On Apr 15, 2011, at 8:59 AM, Sean Owen wrote:

> I had a chance to get feedback last night from a few Old Street
> startups using Mahout. The overall comments were of course positive --
> it provides a solution that's at least 80% ready-to-go and saves a
> great deal of trial and error in getting towards something working.

Very cool.  Thanks for bringing this up.

> 
> The problems I heard were similar to last time. The jobs are uneven
> and not standard, so each has its own peculiar learning curve. There
> are evidently still a number of invisible assumptions baked into the
> code about the file structure and environment too -- I heard again
> that repeated use of "new Configuration()" around the code breaks
> things. The experience of Mahout seemed to be one of weeks of trial
> and error, some of which has to do with understanding the machinery of
> Hadoop of course.

And machine learning, I suspect.  There seems to be a fair amount of T & E in 
ML no matter what, given the need to find good parameters and to do feature 
selection.

> Finally there was a group using the LDA
> implementation but had abandoned it over scalability concerns --
> didn't get more detail on that.

Yeah, we've heard the LDA concerns before.  I actually think all of our 
clustering other than K-Means needs a good hard look in terms of performance.  
From the tests that Tim and Syzmon and I did for MAHOUT-588, Dirchlet, Fuzzy 
K-Means, Mean Shift and Canopy don't look good.  In fact, K-Means is the only 
one that scaled.  We've got a repeatable framework setup for them, so they 
should be runnable by others.  

Now, having said that, I believe our approach with them is correct (in other 
words, they should be able to scale), so it points to either the way we were 
running them or the implementation.  I hope it's the former, but am pretty sure 
it's the latter.

Hopefully with the convergence work that Jeff is doing, that will make getting 
performance improvements easier since there is less code to debug and the 
pathways get exercised more often.

> 
> I do reiterate that there is, at heart, a significant and eager
> developer audience who is finding all this really useful, that are
> burning up a lot of energy just getting started. That's just the
> nature of this beast at version 0.x, but, I think it just once again
> underscores that the need is not for new algorithms, but cleaning up,
> fixing, documenting, streamlining what's already there.

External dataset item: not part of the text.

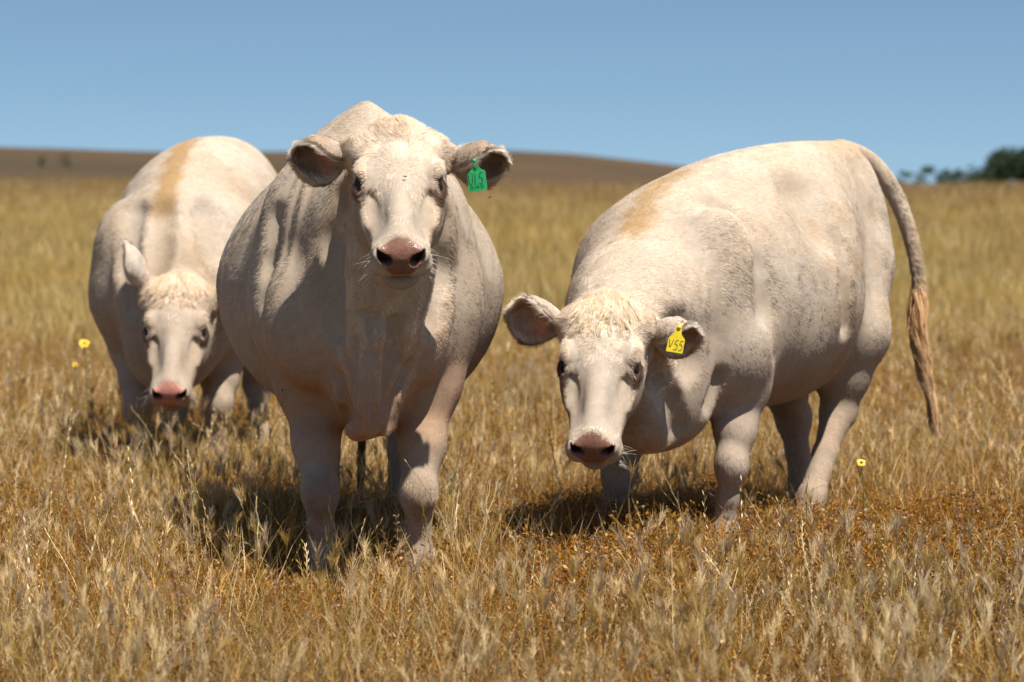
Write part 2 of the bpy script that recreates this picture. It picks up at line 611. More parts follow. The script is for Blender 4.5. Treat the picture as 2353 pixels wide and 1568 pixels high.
def head_colour(H, V, C, wet, S, W, pink=PINK):
    q = H.loc(V) / S
    q[:, 1] /= W
    x, y, z = q[:, 0], q[:, 1], q[:, 2]
    near = (x > -.05) & (x < .54) & (np.abs(y) < .16) & (z > -.25) & (z < .09)
    hd = sstep(-.06, .02, x) * (np.abs(y) < .18) * (z < .09) * (z > -.26) * near
    C = mixc(C, hd * .3, WHITE)
    C = mixc(C, hd * sstep(.12, .0, x) * .35, TAN)
    # brownish patch in the middle of the forehead, whorl
    C = mixc(C, hd * np.exp(-(((x - .085) / .022)**2 + (y / .03)**2)) * sstep(-.02, .01, z) * .5, DIRT)
    C = mixc(C, hd * sstep(-.06, -.12, z) * sstep(.40, .30, x) * .35, TAN)
    lk = sstep(-.15, .55, vnoise(V * np.array([1, 1, .6]), 62, 14) + .5 * vnoise(V, 120, 15))
    C = mixc(C, hd * sstep(.24, .10, x) * lk * .38, TAN)
    eyez = np.exp(-(((x - .230) / .05)**2 + ((np.abs(y) - .095) / .03)**2)) * hd
    C = mixc(C, eyez * .5, (.24, .155, .095))
    C = mixc(C, hd * sstep(.22, .34, x) * sstep(.45, .40, x) * sstep(.045, .065, np.abs(y)) * .3, TAN)
    # nose pad
    edge = .466 + 8.0 * y * y
    pad = near * sstep(-.005, .005, x - edge) * sstep(.062, .052, np.abs(y) + .9 * np.clip(-z - .070, 0, 1) + .35 * np.clip(z + .06, 0, 1)) * sstep(-.118, -.106, z)
    C = mixc(C, pad, pink)
    spk = vnoise(V, 160) * .5 + .5
    C = mixc(C, pad * sstep(.55, .8, spk) * .35, pink * .45)
    C = mixc(C, pad * sstep(-.09, -.115, z) * .45, pink * .45)
    wet = np.maximum(wet, pad)
    # lips and chin edge
    lip = near * sstep(.43, .46, x) * np.exp(-((z + .129) / .011)**2)
    C = mixc(C, lip * .85, (.12, .065, .04))
    C = mixc(C, near * sstep(.36, .42, x) * sstep(-.128, -.140, z) * .45, TAN * .8)  # brown chin: the shade below the muzzle is painted in
    # nostril interior
    for s in (1, -1):
        a = ((y - s * .038) * s * .8 + (z + .066) * .6); b = (-(y - s * .038) * s * .6 + (z + .066) * .8)
        a = a - .004
        d = np.sqrt(((x - .490) / 2.4)**2 + (a / 1.75)**2 + b**2)
        m = near * sstep(.0145, .0105, d)
        C = mixc(C, m, (.02, .01, .008))
    return C, wet


def eye_colour(eyes, V, C, wet, S):
    for (_, out, tx, tv, c) in eyes:
        q = V - (c + out * .017 * S)
        a = q @ tx; b = q @ tv; o = q @ out
        d = np.sqrt((a / .028)**2 + ((b + .001) / .0195)**2 + (o / .026)**2) / S
        C = mixc(C, sstep(1.35, 1.0, d), (.040, .018, .011))
        q2 = q - tx * .036 * S + tv * .004 * S                           # tear line
        d2 = np.sqrt((q2 @ tx / .022)**2 + (q2 @ tv / .009)**2 + (q2 @ out / .02)**2) / S
        C = mixc(C, sstep(1.2, .6, d2) * .8, (.16, .08, .045))
        d3 = np.linalg.norm(V - c, axis=1) / S
        C = mixc(C, sstep(.0345, .0285, d3) * (q @ out > -.012) * .95, (.045, .020, .012))
        wet = np.maximum(wet, sstep(1.1, .9, d) * .15)
    return C, wet


def make_ear(base, tip, opening, Lh, curl=1.0, droop=None, roll=0.0):
    """cupped leaf; returns V, Q, uv arrays. outer layer then inner layer"""
    base = np.asarray(base, float); tip = np.asarray(tip, float)
    ax = unit(tip - base)
    O = np.asarray(opening, float); O = unit(O - ax * O.dot(ax))
    U = np.cross(ax, O)
    ns, nt = 30, 25
    L = np.linalg.norm(tip - base)
    s = np.linspace(0, 1, ns)
    half = Lh * np.interp(s, [0, .1, .25, .45, .65, .8, .92, 1], [.40, .50, .82, 1.0, .95, .72, .42, .10])
    ang = np.radians(np.interp(s, [0, .15, .35, .6, .85, 1], [160, 140, 105, 80, 64, 48])) * curl
    r = half / ang * 1.25
    bend = np.zeros((ns, 3)) if droop is None else np.asarray(droop)[None] * (s**2)[:, None]
    C = base + ax * (s * L)[:, None] + bend
    th = np.linspace(-1, 1, nt)
    layers = []
    for inner in (0, 1):
        rr = r - inner * .006
        T = ang[:, None] * (th[None] + roll * np.clip(th[None] * np.sign(roll), 0, 1) * np.sin(s * math.pi)[:, None])
        P = C[:, None] + (-O) * (rr[:, None] * np.cos(T))[..., None] + U * (rr[:, None] * np.sin(T))[..., None] + O * (r * .55)[:, None, None]
        wob = vnoise(P.reshape(-1, 3), 22, 9).reshape(ns, nt)
        P = P + (-O) * (wob * .005)[..., None]
        layers.append(P)
    V = np.concatenate([layers[0].reshape(-1, 3), layers[1].reshape(-1, 3)])
    idx = np.arange(ns * nt).reshape(ns, nt)
    off = ns * nt
    Q = []
    a = idx[:-1, :-1].ravel(); b = idx[1:, :-1].ravel(); c = idx[1:, 1:].ravel(); d = idx[:-1, 1:].ravel()
    Q.append(np.stack([a, b, c, d], 1)); Q.append(np.stack([a, d, c, b], 1) + off)
    for col in (0, nt - 1):
        e = idx[:, col]
        f = np.stack([e[:-1], e[1:], e[1:] + off, e[:-1] + off], 1)
        Q.append(f if col else f[:, ::-1])
    e = idx[-1]
    Q.append(np.stack([e[:-1], e[1:], e[1:] + off, e[:-1] + off], 1)[:, ::-1])
    Q = np.concatenate(Q)
    TH = np.tile(th, (ns, 1)).ravel(); SS = np.repeat(s, nt)
    rim = np.maximum(sstep(.82, 1.0, np.abs(TH)), sstep(.88, 1, SS))
    inner = np.r_[np.zeros(off), np.ones(off)]
    rim = np.r_[rim, rim]; SS = np.r_[SS, SS]
    N = vert_normals(V, Q)
    # orient outward
    cen = np.repeat(C[:, None], nt, 1).reshape(-1, 3) + O * np.repeat(r * .55, nt)[:, None]
    rad = unit(V[:off] - cen)
    sgn = np.sign((N[:off] * rad).sum(1).mean())
    if sgn < 0:
        Q = Q[:, ::-1]; N = -N
    return dict(V=V, Q=Q, N=N, inner=inner, rim=rim, s=SS, ax=ax, O=O, U=U, C=C)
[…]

Yeah, I agree.  I had really hoped that someone would put in for a benchmarking 
GSOC project, but I didn't see it (if you did submit one, please point me at 
it, as I missed the title!)

I also think it points to the fact that we aren't going to go from 0.5 to 1.0 
like we had thought, but instead will have at least a 0.6.

I think in order to do this scrubbing, we should focus on some real world data 
that we can run our primary algorithms on.  I would propose the 6.5M ASF mail 
archives that I have up on S3 (see utils/bin/prep_asf_mail_archives.sh on 
trunk).  From this, I think we could test/demo our 3 C's (clustering, 
classifiers, collab filtering) along w/ Freq. Patternset mining.  Doing this, 
will give us a consistent, easily repeated set of examples across real content 
and should help us flesh out the performance issues as well as exercise many of 
the dark areas of Mahout.  This would also let us put together some recipes 
around how to do things in Mahout, especially feature selection.  The bonus is 
all the data is freely redistributable.

I think we would also benefit from something similar to Lucene's randomized 
testing framework.  I'm not sure how to incorporate it just yet, but it 
massively expands our test capabilities.

I also will go back to my REST service layer.  I think if we had a service 
layer (ala Solr, etc.) that you could start jobs, get status, add content, get 
results, etc. all in a scalable way, it would really help people get started 
and running.  This is probably longer term, however.